でもそんな貴重な経験をさせてくれたのも彼だし、とっても感謝している。
2匹目のワンコが死んだ時は朝だった。
ずっと具合が悪かったから、リビングで一緒に寄り添って寝ていたんだけど、朝起きたら既に無くなっていた。
朝方まで起きてて、6時に起きてまだ暖かったから、おそらく起きる数時間前に亡くなったんだろう。
また立ち会えなかった。
今も後悔が残ってるけど、24時間起きてるわけにもいかないし、なんだか死ぬのをこれ見よがしに待っているような感じもするから、これで良かったのかなとも思う。
ただ、同じ時間を過ごして、ご飯を食べて、寝る。
それだけでいいのだ。
2匹目がなくなった時も途方もなく泣いた。
一日中泣いたんじゃないかな。
もうなんでこんなに涙が出るんだってくらい。
てか普段どこにこんな溜まってんだよって。
正直、辛すぎて、なくなった時のインパクトが強すぎて、それ以降の火葬とか、お葬式とか、あんまり覚えてないんだよね。やったんだけど。
本当に人生で大切なことはあらかたワンちゃんが教えてくれた。
想いやりの気持ち。自分を好きであることが、自分を好きでいてくれる人を喜ばせることに繋がること。
見返りを求めない無償の愛。
そして死。
本当に人生って一回きりなんだなって。
犬だから人生じゃないな。
そう考えると人生って言い回しなんか傲慢だな、別に人間だけじゃないよな。命が一回なのは。
命が一回だということ。
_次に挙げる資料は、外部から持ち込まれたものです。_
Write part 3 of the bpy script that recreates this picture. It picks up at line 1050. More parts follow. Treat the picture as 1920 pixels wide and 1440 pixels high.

そして誰かを、なにかを愛することがとても素晴らしいこと。
自分の一度しかない命に、真剣に向き合っていかなくちゃなって思ったし、今でも思い出している。
週に一度は遺骨に線香をあげているのだけど、その度に思う。
彼らに顔向けできないような情けない人生は送りたくないなと。
天国があるなんて思ったことないけど、死後の世界がなんであれ、彼らが今日も彼ららしく、幸せな夢を見れていることを切に願う。